Happening Friday Afternoons

It has been a while since I mentioned J on the blog, and there has been a good reason – I was trying to deflect his attention into ‘friendship’ channels rather than ‘relationship’ channels.

It worked – he finally backed off, and I have some breathing space, without wondering whether the next guy I date (whenever the dude shows up in my life) is going to end up at the bottom of the ocean.

I wish I was kidding.

Anyway, J and I have become pretty good friends, and therefore a great deal of tension has eased from my life – which leaves me to enjoy some of the incidents that take place because of him, with unmitigated amusement.

On Friday last, I had invited J over to my office for lunch. He is perpetually hungry and refuses to eat on his own. Part of my ‘phasing-out’ process was to meet with him platonically, and avoid intimate situations. So lunch at the office was perfect, because hello? it was AT the office.

He shows up, and we have a nice half an hour chatting randomly, whilst having lunch. Before he leaves however, he pulls stupid faces at another dude who works in my office. Why? Because the afore-mentioned dude had the audacity to come and tell me that J was married. (And a whole lot of stuff besides, but that isn’t the point.)

I find it almost prophetic that I refer to the idiot as ‘J’ on my blog, because it could stand for JUVENILE.
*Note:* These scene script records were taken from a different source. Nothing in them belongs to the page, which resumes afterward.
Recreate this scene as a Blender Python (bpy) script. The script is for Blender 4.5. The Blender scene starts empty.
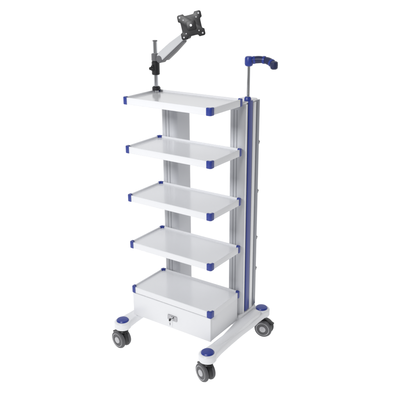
import bpy, bmesh, math
from mathutils import Vector, Matrix
CAM=Vector((2.0464,-2.302,1.9292)); YAW=-.6092; PITCH=.3446; F=639.5; ROLL=-.0075
W=.5014; D=.272; X0=-.008; ZS=[.333,.592,.850,1.104,1.347]

# ---------------- materials
def mat(name,col,rough=.4,metal=0,var=.02,spec=.5,scale=14):
    m=bpy.data.materials.new(name);m.use_nodes=True
    nt=m.node_tree;b=nt.nodes["Principled BSDF"]
    b.inputs["Metallic"].default_value=metal
    b.inputs["Specular IOR Level"].default_value=spec
    tc=nt.nodes.new("ShaderNodeTexCoord");n=nt.nodes.new("ShaderNodeTexNoise");n.inputs["Scale"].default_value=scale
    n.inputs["Detail"].default_value=2
    nt.links.new(tc.outputs["Object"],n.inputs["Vector"])
    r=nt.nodes.new("ShaderNodeValToRGB")
    r.color_ramp.elements[0].color=[c*(1-var) for c in col]+[1];r.color_ramp.elements[1].color=[min(1,c*(1+var)) for c in col]+[1]
    nt.links.new(n.outputs["Fac"],r.inputs["Fac"]);nt.links.new(r.outputs["Color"],b.inputs["Base Color"])
    mr=nt.nodes.new("ShaderNodeMapRange");mr.inputs["To Min"].default_value=rough*.93;mr.inputs["To Max"].default_value=min(1,rough*1.07)
    nt.links.new(n.outputs["Fac"],mr.inputs["Value"]);nt.links.new(mr.outputs["Result"],b.inputs["Roughness"])
    return m
M_white=mat("white_powder_coat",(.75,.757,.78),.34,var=.008)
M_deck=mat("white_shelf_deck",(.69,.697,.72),.16,var=.006)
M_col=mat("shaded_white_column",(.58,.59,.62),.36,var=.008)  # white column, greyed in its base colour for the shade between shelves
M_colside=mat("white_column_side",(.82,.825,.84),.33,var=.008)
M_blue=mat("blue_plastic",(.020,.040,.27),.36,var=.08)
M_dblue=mat("dark_blue_plastic",(.012,.018,.075),.42,var=.1)
M_black=mat("black_plastic",(.010,.010,.012),.42,var=.1)
M_chrome=mat("chrome",(.62,.63,.65),.12,metal=1)
M_steel=mat("brushed_steel",(.45,.45,.47),.28,metal=1)
M_alu=mat("silver_grey_trim",(.24,.25,.28),.35,metal=.5)
M_arm=mat("silver_white_arm",(.60,.61,.63),.3,metal=.1)
M_tyre=mat("grey_rubber",(.085,.085,.092),.5,var=.12)
M_hub=mat("grey_hub",(.50,.50,.52),.4)
M_grey=mat("grey_plastic",(.13,.13,.14),.4)
M_slot=mat("slot_shadow_grey",(.10,.10,.12),.5)
M_soft=mat("pale_slot_grey",(.28,.29,.32),.5)

class B:
    def __init__(s): s.bm=bmesh.new(); s.mats=[]
    def mi(s,m):
        if m not in s.mats:s.mats.append(m)
        return s.mats.index(m)
    def merge(s,t,m):
        i=s.mi(m)
        bmesh.ops.recalc_face_normals(t,faces=t.faces)
        for f in t.faces:f.material_index=i
        me=bpy.data.meshes.new("tmp");t.to_mesh(me);t.free();s.bm.from_mesh(me);bpy.data.meshes.remove(me)
    def box(s,lo,hi,m,bev=.002,seg=2,rot=None):
        t=bmesh.new();bmesh.ops.create_cube(t,size=1)
        lo=Vector(lo);hi=Vector(hi);c=(lo+hi)/2;d=hi-lo
        for v in t.verts:v.co=Vector((v.co.x*d.x,v.co.y*d.y,v.co.z*d.z))
        if bev:bmesh.ops.bevel(t,geom=t.edges[:],offset=bev,segments=seg,affect='EDGES',profile=.5)
        if rot:
            for v in t.verts:v.co=rot@v.co
        for v in t.verts:v.co+=c
        s.merge(t,m)
    def prism(s,pts,z0,z1,m,bev=.002,seg=2,T=None):
        t=bmesh.new();vs=[t.verts.new((x,y,z0)) for x,y in pts];f=t.faces.new(vs)
        r=bmesh.ops.extrude_face_region(t,geom=[f])
        for g in r["geom"]:
            if isinstance(g,bmesh.types.BMVert):g.co.z=z1
        bmesh.ops.recalc_face_normals(t,faces=t.faces)
        if bev:
            ed=[e for e in t.edges if abs(e.verts[0].co.z-e.verts[1].co.z)<1e-7]
            bmesh.ops.bevel(t,geom=ed,offset=bev,segments=seg,affect='EDGES',profile=.5)
        if T:
            for v in t.verts:v.co=T@v.co
        s.merge(t,m)
    def lathe(s,prof,p,axis,m,n=40):
        t=bmesh.new();q=Vector((0,0,1)).rotation_difference(Vector(axis).normalized())
        rings=[]
        for r,h in prof:
            if r<1e-6: rings.append([t.verts.new((0,0,h))])
            else: rings.append([t.verts.new((r*math.cos(2*math.pi*k/n),r*math.sin(2*math.pi*k/n),h)) for k in range(n)])
        for a,b in zip(rings,rings[1:]):
            for k in range(n):
                k2=(k+1)%n
                if len(a)==1 and len(b)==1:continue
                if len(a)==1:t.faces.new((a[0],b[k],b[k2]))
                elif len(b)==1:t.faces.new((a[k],b[0],a[k2]))
                else:t.faces.new((a[k],b[k],b[k2],a[k2]))
        if len(rings[0])>1:t.faces.new(rings[0])
        if len(rings[-1])>1:t.faces.new(rings[-1])
        for v in t.verts:v.co=q@v.co+Vector(p)
        s.merge(t,m)
    def cyl(s,p0,p1,r,m,ch=.0015,n=40):
        p0=Vector(p0);p1=Vector(p1);L=(p1-p0).length
        s.lathe([(0,0),(r-ch,0),(r,ch),(r,L-ch),(r-ch,L),(0,L)],p0,p1-p0,m,n)
    def tube(s,path,rad,m,n=24):
        P=[Vector(p) for p in path];R=rad if isinstance(rad,list) else [rad]*len(P)
        t=bmesh.new();rings=[]
        for i,p in enumerate(P):
            d=(P[min(i+1,len(P)-1)]-P[max(i-1,0)]).normalized()
            u=d.cross(Vector((0,0,1)))
            if u.length<.05:u=d.cross(Vector((0,1,0)))
            u.normalize();w=u.cross(d)
            rings.append([t.verts.new(p+u*R[i]*math.cos(2*math.pi*k/n)+w*R[i]*math.sin(2*math.pi*k/n)) for k in range(n)])
        for a,b in zip(rings,rings[1:]):
            for k in range(n):t.faces.new((a[k],b[k],b[(k+1)%n],a[(k+1)%n]))
        t.faces.new(rings[0]);t.faces.new(rings[-1]);s.merge(t,m)
    def obj(s,name,parent=None,origin=(0,0,0),ang=35):
        me=bpy.data.meshes.new(name);o=Vector(origin)
        for v in s.bm.verts:v.co-=o
        s.bm.to_mesh(me);s.bm.free()
        for m in s.mats:me.materials.append(m)
        for p in me.polygons:p.use_smooth=True
        me.set_sharp_from_angle(angle=math.radians(ang))
        ob=bpy.data.objects.new(name,me);bpy.context.scene.collection.objects.link(ob)
        if parent:
            ob.parent=parent
            ob.location=o-Vector(parent.get("org",(0,0,0)))
        else: ob.location=o
        ob["org"]=tuple(o)
        return ob
def rrect(x0,y0,x1,y1,r,n=6):
    pts=[]
    for cx,cy,a in ((x1-r,y0+r,-90),(x1-r,y1-r,0),(x0+r,y1-r,90),(x0+r,y0+r,180)):
        for k in range(n+1):
            t=math.radians(a+90*k/n);pts.append((cx+r*math.cos(t),cy+r*math.sin(t)))
    return pts

sc=bpy.context.scene
trolley=bpy.data.objects.new("medical_trolley",None);sc.collection.objects.link(trolley)
trolley["label"]="white five-shelf medical trolley with blue corners on dark casters"
trolley["category"]="trolley";trolley["org"]=(0,0,0)

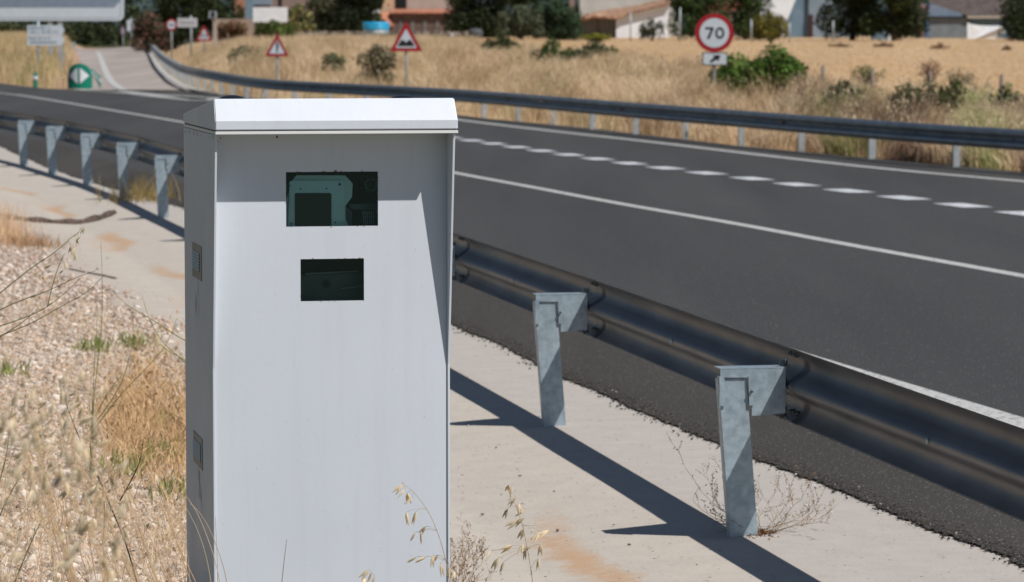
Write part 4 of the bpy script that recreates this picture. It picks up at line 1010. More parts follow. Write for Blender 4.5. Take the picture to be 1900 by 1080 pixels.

Anyhow, he trots out of the building, and I get engrossed in work. Five minutes later, he calls up – hopping mad – to ask why one of my colleagues has had him banned from entering the building.

Cue astonishment.

After a series of phone calls, I find out that my fellow editor was told that he was a dangerous character, wanted by the police and known for assaulting women. In short, the same stories that dude mentioned had told me.

Sigh.

J was reacting predictably, with a lot of shouting and a whole lot of “I’m going to do this!” and “They are going to regret this!” and so on. It took me AGES to calm him down enough, so that simple logic would penetrate his head: that if he pulled stupid stunts, he was cementing the bad rumours instead of dispelling them and therefore they were justified in banning him.

After dealing with a very volatile J, I was knackered. And it was only afternoon.

2 comments:



Cruel Intentions said...

This is such a good setting for a Novel. Whosoever this J is, Keep him close, and hope the incidents are more frequent. This could turn out to be a bestseller!

Karishma Sundaram said...

Dealing with him is TIRING. The dude only hears what he wants to, and doesn't take 'no' for an answer - he is THAT confident about his appeal.